From the listing below, copy only the lines from the line that contains "Build this scene" to the line that contains "PI = math.pi", counting those two lines as part of the copy.

==*==

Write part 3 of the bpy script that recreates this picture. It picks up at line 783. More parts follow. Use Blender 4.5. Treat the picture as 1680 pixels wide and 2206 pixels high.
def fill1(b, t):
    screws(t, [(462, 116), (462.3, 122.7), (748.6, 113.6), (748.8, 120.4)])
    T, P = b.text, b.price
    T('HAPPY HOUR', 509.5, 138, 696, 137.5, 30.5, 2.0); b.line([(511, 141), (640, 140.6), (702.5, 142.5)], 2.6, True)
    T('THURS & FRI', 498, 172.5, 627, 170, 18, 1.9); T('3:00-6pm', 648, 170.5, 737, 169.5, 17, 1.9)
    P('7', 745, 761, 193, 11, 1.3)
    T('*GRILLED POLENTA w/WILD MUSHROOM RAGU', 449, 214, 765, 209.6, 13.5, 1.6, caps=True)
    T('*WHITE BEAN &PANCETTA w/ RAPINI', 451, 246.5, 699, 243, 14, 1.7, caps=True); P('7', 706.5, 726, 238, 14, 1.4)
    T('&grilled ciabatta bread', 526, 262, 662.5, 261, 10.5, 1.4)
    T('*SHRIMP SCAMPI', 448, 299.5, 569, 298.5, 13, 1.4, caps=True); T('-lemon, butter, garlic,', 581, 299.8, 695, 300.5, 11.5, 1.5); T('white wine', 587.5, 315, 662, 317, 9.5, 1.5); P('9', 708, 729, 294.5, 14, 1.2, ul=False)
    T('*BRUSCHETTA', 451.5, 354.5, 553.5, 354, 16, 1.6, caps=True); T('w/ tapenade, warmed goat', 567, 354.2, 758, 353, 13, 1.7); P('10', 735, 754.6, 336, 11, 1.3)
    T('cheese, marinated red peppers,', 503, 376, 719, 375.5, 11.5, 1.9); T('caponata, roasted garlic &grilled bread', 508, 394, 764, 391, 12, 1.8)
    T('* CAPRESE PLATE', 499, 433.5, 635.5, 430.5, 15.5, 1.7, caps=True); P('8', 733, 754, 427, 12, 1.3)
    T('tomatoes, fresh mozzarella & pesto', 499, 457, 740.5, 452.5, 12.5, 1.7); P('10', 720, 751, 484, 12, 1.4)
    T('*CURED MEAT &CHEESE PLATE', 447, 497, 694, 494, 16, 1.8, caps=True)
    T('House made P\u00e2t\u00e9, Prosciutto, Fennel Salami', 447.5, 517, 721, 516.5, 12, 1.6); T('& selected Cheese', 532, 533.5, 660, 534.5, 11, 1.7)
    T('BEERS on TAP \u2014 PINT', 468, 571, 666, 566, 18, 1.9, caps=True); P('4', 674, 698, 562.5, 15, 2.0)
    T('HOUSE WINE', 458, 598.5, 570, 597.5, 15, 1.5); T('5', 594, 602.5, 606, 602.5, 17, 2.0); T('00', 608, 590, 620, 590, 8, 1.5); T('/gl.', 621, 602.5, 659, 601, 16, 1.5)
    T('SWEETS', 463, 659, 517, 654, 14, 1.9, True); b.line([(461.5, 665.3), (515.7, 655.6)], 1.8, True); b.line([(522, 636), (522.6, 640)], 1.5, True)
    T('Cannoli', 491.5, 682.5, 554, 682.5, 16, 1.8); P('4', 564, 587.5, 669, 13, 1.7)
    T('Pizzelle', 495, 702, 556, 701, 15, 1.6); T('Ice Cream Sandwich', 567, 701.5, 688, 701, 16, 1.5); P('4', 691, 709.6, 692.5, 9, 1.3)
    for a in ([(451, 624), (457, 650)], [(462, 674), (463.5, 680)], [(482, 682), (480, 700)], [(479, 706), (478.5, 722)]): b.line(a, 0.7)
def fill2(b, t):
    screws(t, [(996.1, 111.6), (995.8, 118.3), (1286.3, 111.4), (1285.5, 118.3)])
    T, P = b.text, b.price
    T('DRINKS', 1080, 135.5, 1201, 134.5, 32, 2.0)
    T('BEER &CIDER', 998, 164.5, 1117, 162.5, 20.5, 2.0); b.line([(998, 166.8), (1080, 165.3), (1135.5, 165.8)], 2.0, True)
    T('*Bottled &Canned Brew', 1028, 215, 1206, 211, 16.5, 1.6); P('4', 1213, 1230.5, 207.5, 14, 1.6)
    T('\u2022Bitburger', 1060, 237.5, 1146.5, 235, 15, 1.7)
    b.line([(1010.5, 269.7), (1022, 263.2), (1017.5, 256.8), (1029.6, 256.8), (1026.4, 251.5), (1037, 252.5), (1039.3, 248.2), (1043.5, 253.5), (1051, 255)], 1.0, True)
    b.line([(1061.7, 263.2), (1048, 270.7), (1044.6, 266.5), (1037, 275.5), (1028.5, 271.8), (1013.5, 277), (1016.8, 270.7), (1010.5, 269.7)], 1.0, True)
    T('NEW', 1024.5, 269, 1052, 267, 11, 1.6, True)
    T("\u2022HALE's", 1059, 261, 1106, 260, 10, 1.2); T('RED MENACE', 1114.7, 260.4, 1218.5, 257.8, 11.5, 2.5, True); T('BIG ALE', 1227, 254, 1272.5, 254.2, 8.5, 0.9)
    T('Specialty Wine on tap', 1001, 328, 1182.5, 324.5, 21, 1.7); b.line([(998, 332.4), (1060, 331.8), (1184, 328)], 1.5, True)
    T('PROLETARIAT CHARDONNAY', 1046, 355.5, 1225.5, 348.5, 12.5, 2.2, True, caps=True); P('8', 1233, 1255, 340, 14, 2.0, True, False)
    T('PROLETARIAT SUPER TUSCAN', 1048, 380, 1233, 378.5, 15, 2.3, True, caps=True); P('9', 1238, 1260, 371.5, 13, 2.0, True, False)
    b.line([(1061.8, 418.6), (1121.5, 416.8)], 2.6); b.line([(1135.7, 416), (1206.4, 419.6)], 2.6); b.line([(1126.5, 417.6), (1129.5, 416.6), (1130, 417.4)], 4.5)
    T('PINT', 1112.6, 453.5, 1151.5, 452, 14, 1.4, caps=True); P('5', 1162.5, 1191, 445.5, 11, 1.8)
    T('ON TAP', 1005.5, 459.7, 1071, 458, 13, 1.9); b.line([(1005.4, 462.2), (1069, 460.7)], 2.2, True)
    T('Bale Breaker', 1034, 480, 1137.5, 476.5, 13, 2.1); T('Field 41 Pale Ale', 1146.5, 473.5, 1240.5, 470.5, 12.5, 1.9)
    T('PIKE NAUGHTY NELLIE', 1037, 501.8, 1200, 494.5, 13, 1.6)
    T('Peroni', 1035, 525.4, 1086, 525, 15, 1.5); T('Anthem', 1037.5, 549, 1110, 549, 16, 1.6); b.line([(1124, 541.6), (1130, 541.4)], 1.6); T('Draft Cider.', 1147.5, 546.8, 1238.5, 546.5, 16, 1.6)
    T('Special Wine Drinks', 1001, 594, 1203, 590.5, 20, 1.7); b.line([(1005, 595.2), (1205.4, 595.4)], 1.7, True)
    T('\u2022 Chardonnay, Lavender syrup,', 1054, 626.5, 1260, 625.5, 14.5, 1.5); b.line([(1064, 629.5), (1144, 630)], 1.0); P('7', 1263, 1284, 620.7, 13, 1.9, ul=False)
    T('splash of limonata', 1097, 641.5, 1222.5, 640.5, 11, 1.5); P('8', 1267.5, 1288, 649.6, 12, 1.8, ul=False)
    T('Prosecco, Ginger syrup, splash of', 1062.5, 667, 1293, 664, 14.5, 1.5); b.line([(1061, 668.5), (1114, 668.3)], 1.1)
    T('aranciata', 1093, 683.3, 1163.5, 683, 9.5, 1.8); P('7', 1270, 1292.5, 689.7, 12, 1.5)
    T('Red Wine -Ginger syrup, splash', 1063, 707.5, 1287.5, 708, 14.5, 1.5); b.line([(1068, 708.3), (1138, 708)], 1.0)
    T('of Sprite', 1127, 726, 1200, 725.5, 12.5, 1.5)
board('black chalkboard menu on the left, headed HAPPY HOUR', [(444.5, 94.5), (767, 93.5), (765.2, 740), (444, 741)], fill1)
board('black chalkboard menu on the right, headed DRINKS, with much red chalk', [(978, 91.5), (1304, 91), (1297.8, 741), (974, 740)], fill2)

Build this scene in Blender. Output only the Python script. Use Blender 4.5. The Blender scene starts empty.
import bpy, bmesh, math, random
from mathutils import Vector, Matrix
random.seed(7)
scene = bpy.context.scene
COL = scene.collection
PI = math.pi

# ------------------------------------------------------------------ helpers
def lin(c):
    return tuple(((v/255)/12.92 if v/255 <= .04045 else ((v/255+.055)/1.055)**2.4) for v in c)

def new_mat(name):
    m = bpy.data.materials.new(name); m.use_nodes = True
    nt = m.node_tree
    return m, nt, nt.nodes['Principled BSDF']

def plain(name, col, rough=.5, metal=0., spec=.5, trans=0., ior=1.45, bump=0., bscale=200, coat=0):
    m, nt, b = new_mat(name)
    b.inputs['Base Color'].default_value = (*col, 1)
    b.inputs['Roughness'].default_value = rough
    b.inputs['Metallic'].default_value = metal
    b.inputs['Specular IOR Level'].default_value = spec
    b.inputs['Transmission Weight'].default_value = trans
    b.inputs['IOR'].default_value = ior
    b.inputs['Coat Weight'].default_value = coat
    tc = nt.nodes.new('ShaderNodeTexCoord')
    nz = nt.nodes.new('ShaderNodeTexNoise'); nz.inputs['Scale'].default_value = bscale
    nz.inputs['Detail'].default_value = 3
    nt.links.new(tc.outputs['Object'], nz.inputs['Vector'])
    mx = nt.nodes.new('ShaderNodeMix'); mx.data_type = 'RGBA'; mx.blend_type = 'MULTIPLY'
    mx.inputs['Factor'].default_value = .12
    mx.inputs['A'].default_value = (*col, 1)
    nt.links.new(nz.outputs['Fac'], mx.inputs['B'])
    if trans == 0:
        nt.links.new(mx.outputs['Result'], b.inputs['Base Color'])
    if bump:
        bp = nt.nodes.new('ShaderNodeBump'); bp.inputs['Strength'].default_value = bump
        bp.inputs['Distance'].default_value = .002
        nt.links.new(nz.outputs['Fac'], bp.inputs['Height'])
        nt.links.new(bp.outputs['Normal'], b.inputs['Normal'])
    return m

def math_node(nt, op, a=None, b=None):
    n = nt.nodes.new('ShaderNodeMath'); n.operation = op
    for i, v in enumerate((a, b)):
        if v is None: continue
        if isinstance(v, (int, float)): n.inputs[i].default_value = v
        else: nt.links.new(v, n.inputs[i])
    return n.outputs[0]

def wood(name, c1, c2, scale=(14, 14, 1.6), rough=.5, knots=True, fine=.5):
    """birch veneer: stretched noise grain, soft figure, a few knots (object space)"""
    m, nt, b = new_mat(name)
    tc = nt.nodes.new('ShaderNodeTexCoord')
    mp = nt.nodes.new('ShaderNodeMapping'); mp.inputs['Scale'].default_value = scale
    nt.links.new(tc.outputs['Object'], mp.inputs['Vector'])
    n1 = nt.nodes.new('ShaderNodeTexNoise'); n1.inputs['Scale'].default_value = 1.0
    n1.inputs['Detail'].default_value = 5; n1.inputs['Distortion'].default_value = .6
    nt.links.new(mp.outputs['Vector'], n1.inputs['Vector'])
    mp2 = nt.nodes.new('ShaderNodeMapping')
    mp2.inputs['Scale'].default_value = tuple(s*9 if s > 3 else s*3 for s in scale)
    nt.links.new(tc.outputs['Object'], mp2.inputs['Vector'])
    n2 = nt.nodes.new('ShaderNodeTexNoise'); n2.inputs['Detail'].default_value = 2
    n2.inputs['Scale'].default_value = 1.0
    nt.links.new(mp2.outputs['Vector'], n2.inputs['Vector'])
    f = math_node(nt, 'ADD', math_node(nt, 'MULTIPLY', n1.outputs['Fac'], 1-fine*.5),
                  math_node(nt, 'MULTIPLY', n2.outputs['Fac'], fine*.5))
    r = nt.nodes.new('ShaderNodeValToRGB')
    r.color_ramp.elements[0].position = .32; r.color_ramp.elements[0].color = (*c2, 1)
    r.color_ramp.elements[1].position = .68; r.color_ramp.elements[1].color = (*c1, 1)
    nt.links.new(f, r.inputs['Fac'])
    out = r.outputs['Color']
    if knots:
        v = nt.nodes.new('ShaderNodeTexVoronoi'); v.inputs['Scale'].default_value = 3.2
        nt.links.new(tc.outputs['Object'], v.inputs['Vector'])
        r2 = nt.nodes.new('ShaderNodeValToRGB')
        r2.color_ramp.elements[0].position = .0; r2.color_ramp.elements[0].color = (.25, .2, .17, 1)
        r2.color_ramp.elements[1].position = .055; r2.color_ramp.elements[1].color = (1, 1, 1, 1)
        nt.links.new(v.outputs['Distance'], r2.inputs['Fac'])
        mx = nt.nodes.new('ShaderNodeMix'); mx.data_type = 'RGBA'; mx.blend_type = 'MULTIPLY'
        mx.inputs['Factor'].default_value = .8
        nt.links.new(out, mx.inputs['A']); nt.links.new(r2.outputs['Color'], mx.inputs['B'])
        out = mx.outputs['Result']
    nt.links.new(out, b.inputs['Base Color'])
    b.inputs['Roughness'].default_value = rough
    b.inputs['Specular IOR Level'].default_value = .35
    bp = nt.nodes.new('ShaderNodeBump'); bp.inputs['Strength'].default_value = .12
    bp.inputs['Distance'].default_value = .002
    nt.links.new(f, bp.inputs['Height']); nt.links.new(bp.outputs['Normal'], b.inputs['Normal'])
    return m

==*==

→ **OUTPUT FOR THIS TASK**
Build this scene in Blender. Output only the Python script. Use Blender 4.5. The Blender scene starts empty.
import bpy, bmesh, math, random
from mathutils import Vector, Matrix
random.seed(7)
scene = bpy.context.scene
COL = scene.collection
PI = math.pi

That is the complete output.